• Exercise requirements
Reproduce all the material exactly, minus any pictures it holds.

• Recorded data
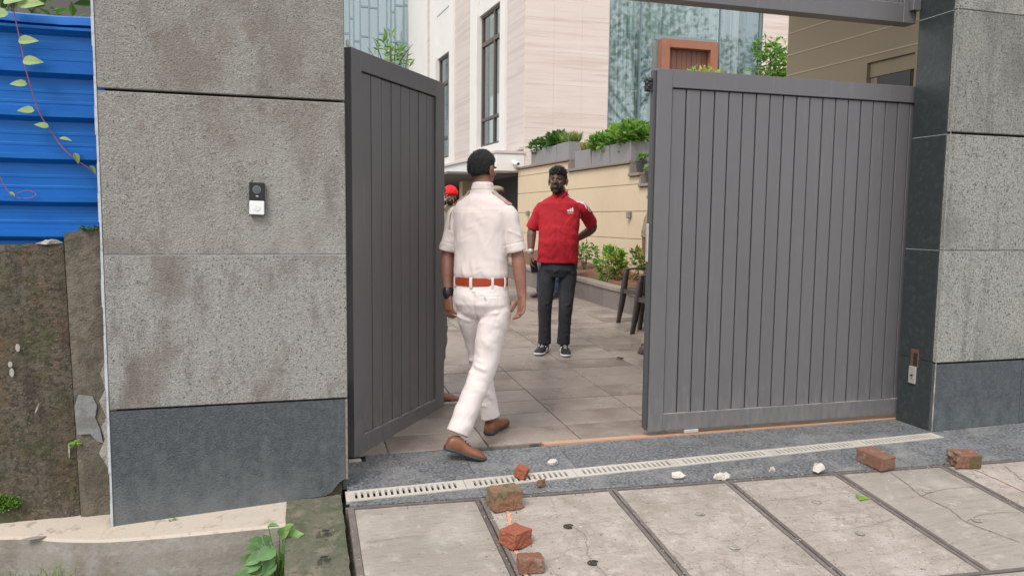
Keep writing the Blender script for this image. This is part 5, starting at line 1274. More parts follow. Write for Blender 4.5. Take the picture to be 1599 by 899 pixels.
def eyes(par, c, f, u, s=1.):
    r = f.cross(u).normalized()
    for k in (-1, 1):
        bm = bmesh.new(); ell(bm, c+(r*.031*k+f*.0785+u*.000)*s, r, f, u, .0115*s, .008*s, .0040*s, 12); e = obj('eye', bm, M_eye, par, smooth=True)
        bm = bmesh.new(); ell(bm, c+(r*.031*k+f*.0845+u*.000)*s, r, f, u, .0052*s, .003*s, .0042*s, 10); obj('iris', bm, M_hair, e, smooth=True)
        bm = bmesh.new(); tube(bm, [c+(r*.012*k+f*.092+u*.021)*s, c+(r*.032*k+f*.090+u*.027)*s, c+(r*.050*k+f*.076+u*.021)*s], [(.0025*s, .003*s), (.003*s, .0035*s), (.002*s, .002*s)], n=6, k=3); obj('eyebrow', bm, M_hair, par, smooth=True)

# ---- the policeman seen from behind, walking in
pm = thing('person', (1.05, 4.4, 0), 'man in cream police uniform and tan shoes walking in through the gate, seen from behind', 'person')
fB = az(40); rB = fB.cross(UP)   # body forward / right
shL, shR = V((.938, 4.545, 1.408)), V((1.208, 4.335, 1.415)); elL, elR = V((.884, 4.56, 1.150)), V((1.262, 4.31, 1.165)); wrL, wrR = V((.879, 4.50, .915)), V((1.278, 4.265, .925))
hc = V((1.082, 4.478, 1.674)); fh = az(52); uh = (UP+fh*.06-az(-40)*.03).normalized()
bm = bmesh.new(); head_prims(bm, hc, fh, uh, .96)
tube(bm, [hc-fh*.02+UP*-.03, V((1.078, 4.462, 1.585)), V((1.075, 4.452, 1.50))], [.054, .056, .064], n=18, k=4)
arm_prims(bm, shL, elL, wrL, .043, .040, .027); arm_prims(bm, shR, elR, wrR, .043, .041, .028)
hand_prims(bm, wrL, V((.03, -.05, -1)), V((.75, .35, .1)), V((.5, .6, 0)), 1.0, (.20, .40, .35), thumb=.75)
hand_prims(bm, wrR, V((-.06, -.08, -1)), V((-.9, -.25, 0)), V((-.35, .6, 0)), 1.0, (.30, .45, .4), thumb=.8)
# slim trunk and legs under the clothes keep the body one piece
tube(bm, [V((1.075, 4.452, 1.40)), V((1.07, 4.42, 1.2)), V((1.075, 4.40, .95))], [(.10, .05), (.11, .07), (.11, .07)], side=rB, n=14, k=3)
tube(bm, [shL, V((1.07, 4.45, 1.41)), shR], [.035, .04, .035], n=10, k=3)
hpL, hpR = V((1.014, 4.452, .86)), V((1.134, 4.335, .86)); knL, knR = V((1.100, 4.560, .47)), V((1.068, 4.315, .515)); anL, anR = V((1.168, 4.575, .12)), V((.895, 4.222, .16))
tube(bm, [V((1.075, 4.40, .95)), hpL, knL, anL], [.06, .06, .045, .035], n=10, k=3); tube(bm, [V((1.075, 4.40, .95)), hpR, knR, anR], [.06, .06, .045, .035], n=10, k=3)
body = fuse('body', bm, M_skin, pm, .0036, 3)
def stubble_attr(o, fn):
    me = o.data; n = len(me.vertices); c_ = np.empty(n*3); me.vertices.foreach_get('co', c_); c_ = c_.reshape(-1, 3)
    me.attributes.new('stubble', 'FLOAT', 'POINT').data.foreach_set('value', fn(c_).astype(float))  # tints the skin with cropped hair and beard stubble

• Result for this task
Keep writing the Blender script for this image. This is part 5, starting at line 1274. More parts follow. Write for Blender 4.5. Take the picture to be 1599 by 899 pixels.
def eyes(par, c, f, u, s=1.):
    r = f.cross(u).normalized()
    for k in (-1, 1):
        bm = bmesh.new(); ell(bm, c+(r*.031*k+f*.0785+u*.000)*s, r, f, u, .0115*s, .008*s, .0040*s, 12); e = obj('eye', bm, M_eye, par, smooth=True)
        bm = bmesh.new(); ell(bm, c+(r*.031*k+f*.0845+u*.000)*s, r, f, u, .0052*s, .003*s, .0042*s, 10); obj('iris', bm, M_hair, e, smooth=True)
        bm = bmesh.new(); tube(bm, [c+(r*.012*k+f*.092+u*.021)*s, c+(r*.032*k+f*.090+u*.027)*s, c+(r*.050*k+f*.076+u*.021)*s], [(.0025*s, .003*s), (.003*s, .0035*s), (.002*s, .002*s)], n=6, k=3); obj('eyebrow', bm, M_hair, par, smooth=True)

# ---- the policeman seen from behind, walking in
pm = thing('person', (1.05, 4.4, 0), 'man in cream police uniform and tan shoes walking in through the gate, seen from behind', 'person')
fB = az(40); rB = fB.cross(UP)   # body forward / right
shL, shR = V((.938, 4.545, 1.408)), V((1.208, 4.335, 1.415)); elL, elR = V((.884, 4.56, 1.150)), V((1.262, 4.31, 1.165)); wrL, wrR = V((.879, 4.50, .915)), V((1.278, 4.265, .925))
hc = V((1.082, 4.478, 1.674)); fh = az(52); uh = (UP+fh*.06-az(-40)*.03).normalized()
bm = bmesh.new(); head_prims(bm, hc, fh, uh, .96)
tube(bm, [hc-fh*.02+UP*-.03, V((1.078, 4.462, 1.585)), V((1.075, 4.452, 1.50))], [.054, .056, .064], n=18, k=4)
arm_prims(bm, shL, elL, wrL, .043, .040, .027); arm_prims(bm, shR, elR, wrR, .043, .041, .028)
hand_prims(bm, wrL, V((.03, -.05, -1)), V((.75, .35, .1)), V((.5, .6, 0)), 1.0, (.20, .40, .35), thumb=.75)
hand_prims(bm, wrR, V((-.06, -.08, -1)), V((-.9, -.25, 0)), V((-.35, .6, 0)), 1.0, (.30, .45, .4), thumb=.8)
# slim trunk and legs under the clothes keep the body one piece
tube(bm, [V((1.075, 4.452, 1.40)), V((1.07, 4.42, 1.2)), V((1.075, 4.40, .95))], [(.10, .05), (.11, .07), (.11, .07)], side=rB, n=14, k=3)
tube(bm, [shL, V((1.07, 4.45, 1.41)), shR], [.035, .04, .035], n=10, k=3)
hpL, hpR = V((1.014, 4.452, .86)), V((1.134, 4.335, .86)); knL, knR = V((1.100, 4.560, .47)), V((1.068, 4.315, .515)); anL, anR = V((1.168, 4.575, .12)), V((.895, 4.222, .16))
tube(bm, [V((1.075, 4.40, .95)), hpL, knL, anL], [.06, .06, .045, .035], n=10, k=3); tube(bm, [V((1.075, 4.40, .95)), hpR, knR, anR], [.06, .06, .045, .035], n=10, k=3)
body = fuse('body', bm, M_skin, pm, .0036, 3)
def stubble_attr(o, fn):
    me = o.data; n = len(me.vertices); c_ = np.empty(n*3); me.vertices.foreach_get('co', c_); c_ = c_.reshape(-1, 3)
    me.attributes.new('stubble', 'FLOAT', 'POINT').data.foreach_set('value', fn(c_).astype(float))  # tints the skin with cropped hair and beard stubble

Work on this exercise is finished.